Talal Darwih lembra-se que os dias foram ficando cada vez piores até ao momento em que, de um dia para o outro, ele e mais cinco famílias tomaram a decisão.
“A ideia não era sair do país, mas da maneira como as coisas estavam, com as mortes, os cadáveres, os mísseis a cair todos os dias, tivemos de abandonar a Síria”, conta Talal à Lusa.
Da aldeia até à fronteira com a Turquia demoraram cerca de quatro dias. Aí, foram mandados para trás várias vezes e só à quarta tentativa é que conseguiram atravessar a fronteira.
Muchima Darwih é quem conta que só conseguiram passar graças ao chefe da alfândega, que teve pena deles por causa das crianças e os deixou seguir caminho.

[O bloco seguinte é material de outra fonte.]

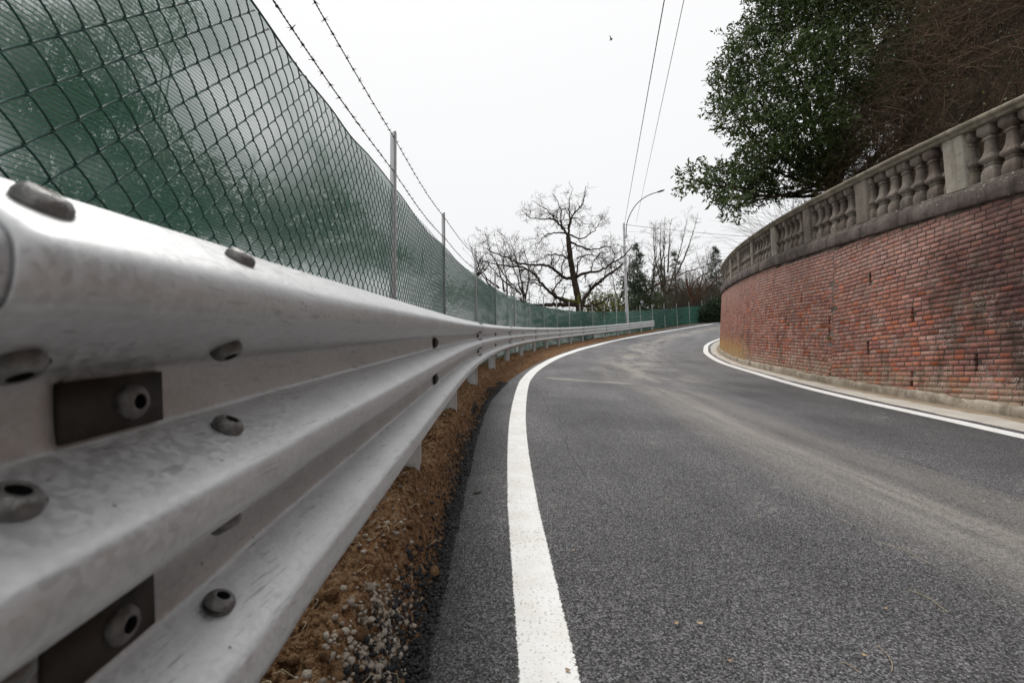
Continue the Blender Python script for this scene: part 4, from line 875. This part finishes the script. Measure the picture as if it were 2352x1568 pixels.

Na Turquia foram acolhidos por um familiar, com quem permaneceram dois anos, ao mesmo tempo que iam trabalhando para arranjar o dinheiro suficiente para conseguirem entrar na Europa. É ainda na Turquia que nascem as duas filhas mais novas, Fatima, de quatro meses, e Rimas, com um ano e meio.
O passo seguinte foi o mesmo que para muitos outros refugiados: tentar entrar na Europa através da Grécia.
Mas, mais uma vez, só à quarta tentativa é que conseguiram fazer a travessia de barco, pela qual pagaram 4 mil dólares para os sete terem lugar numa embarcação com mais 600 pessoas.
A viagem demorou pouco mais de uma hora, o suficiente para verem “muitas pessoas morrerem”, e acabaram resgatados por um barco grego quando estavam perdidos em alto mar.
E é da Grécia que chegam a Portugal, em março, país que não conheciam, mas que rapidamente se tornou a sua nova casa.
“Quando chegámos ao aeroporto [de Lisboa] a nossa preocupação era como é que seriamos recebidos e para onde íamos. Mas quando chegámos à Nazaré, não há explicação para a forma como fomos recebidos. Sentimo-nos em casa, sentimo-nos em paz e a vida das crianças já está segura”, recorda Talal.
A família de nove pessoas foi acolhida pela Confraria da Nossa Senhora da Nazaré, residindo numas instalações da instituição, enquanto não acabam as obras na habitação que lhes está destinada e que deverão estar concluídas nas próximas semanas.
Para o presidente da confraria, Nuno Batalha, este tem sido um processo de descoberta mútuo em que, dia a dia, aprendem a acolher e a integrar, procurando a melhor forma de o fazer o mais rapidamente possível.
“Na cultura destas famílias não está comer a carne como nós a comemos, procuram a carne halal. Nós não sabíamos, estamos a aprender. É um pequeno exemplo de como tudo tem de ser bem pensado e medido. Esta família no fundo também nos está a ajudar a aprender”, exemplificou o responsável.
Segundo o presidente da confraria, as principais dificuldades iniciais tiveram sobretudo a ver com problemas burocráticos, desde a aquisição de um número de contribuinte ou a inscrição nas Unidades de Saúde Familiar.
A intervenção divide-se em três partes, desde ao nível dos cuidados básicos, a integração na rede escolar e no mercado de trabalho e, a terceira, a autonomia plena.
Para isso é também importante que a confraria receba a compensação financeira a que tem direito e que foi estipulada pela União Europeia para os refugiados recolocados, mas que, até agora, ainda não chegou.
Verbas que seriam igualmente necessárias para trabalhar a autonomia da família, já que a gestão do orçamento familiar tem sido feita pela instituição.
Entretanto as seis crianças mais velhas – Rimas (18 meses), Shahad (3 anos), Raghd (6 anos), Ali (8 anos), Khaled (10 anos) e Sadam (13 anos) – já estão na escola.
“A primeira coisa que encontrei [na Nazaré] foram amigos que gostaram de mim e o que eu mais quero é aprender a falar português”, disse Sadam, acrescentando depois algumas palavras que já aprendeu, como bom dia, boa noite ou os números.
Para Talal e Muchima, Portugal é o país onde as pessoas que os acolheram fizeram com que se sentissem em casa, esquecessem as dificuldades e onde esperam encontrar um trabalho e viver uma “vida normal”.